Tercihlerin, kırılma noktalarının efendisi olabilecek kadar güçlü olduklarına inanıyorum bütün ‘Silent Melekleri’nin.. (ve sessizliğin..)
Akışı yönlendirecek kadar güçlü ama bunu bağırmayacak kadar da nazikler..

Gelelim iki profilimize..
İşleri daha kötüye giden ve bankası elinden alınan kişiyle bir gün resim sergisinde karşılaştım ve bir kahve içme şansımız oldu..
Sonunda dayanamayıp merak ettiğim o soruyu yönelttim..
Diyaloğumuzu aynen aktarıyorum..;

Neden aynı yolda giden iki kişinin hayatı sonra tamamen birbirinin zıttına dönüşür? Siz belki birbirinizi hiç sevmediniz ama yollarınız, okullarınız, yaptığınız işler hep kesişti.. Sizin yollarınızı ayıran ne?
‘‘Ben ne yaparsam yapardı, o yüzden girdiği işlere hiç şaşırmazdım.

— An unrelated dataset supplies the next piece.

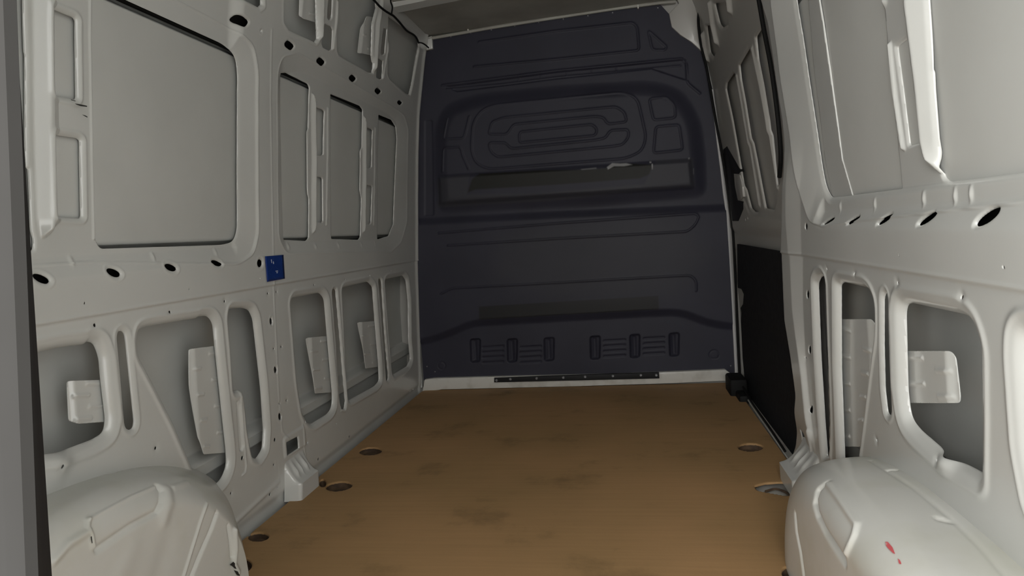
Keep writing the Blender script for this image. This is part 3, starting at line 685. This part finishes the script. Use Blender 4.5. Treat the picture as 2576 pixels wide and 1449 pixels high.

Ama şöyle örnek vereyim; Hakkımda bazı gazetelerde çıkan olumsuz haberler sonrası, o gazetenin patronuyla karşılaştığımız yerlerde konuşmaz ve selam vermezdim. Sonra bir gün O patron bana; ‘’O, kendisiyle ilgili gazetede her kötü bir haber çıktığında bize bir kutu çikolatayla geliyor, beni ziyaret ediyor, nedenini soruyor, bize hiç küsmüyor ama sen küsüyorsun’’ demiştir..
O her devrin adamı oldu. Şimdi bile odasına gitsen kimlerin resimleri vardır görürsün. Her dönem güç kimse onun yanında olur. Ben daha direkt ve doğru bildiğimi söyleyen ve yapan bir karakterim, bundanda ödün vermedim.
Bedeli ne olursa olsun.”..

Şimdi bunun ‘Silent Prensibiyle’ ne alakası var diyebilirsiniz.. Ama bunlardan hangisinin silent meleklerini dinlediğini bilemeyiz.. Doğru bildiğini yaptığına inanan ve bu yolda her şeyini feda edebilecek noktaya gelen mi, yoksa her şeyini korumak üzere hareket eden mi?..

Silent Melekleri’nin işte burada devreye girdiğini hissediyorum. Onlar, kırılma noktası oluşmadan önce içimize bir sessizlik yayıyor.. Başka hiçbir sesin ve düşüncenin giremediği yerde verilen kararın bizi götürdüğü yerden sorumlu olmadan bizim için bir süre dünyayı durduruyorlar.

Seçimin ardından ise düğmeye basan biziz.. Tıpkı iki Harvard'lı arkadaş gibi..

2 yorum:

  1. Ben bayıldım buna

    YanıtlaSil
  2. Kimin eli bu? Ayrıca iki harvardlı Erol Aksoy ve Hüsnu Özyeğinmi? O dönemin Harvard görmüşleri bir tek onlar.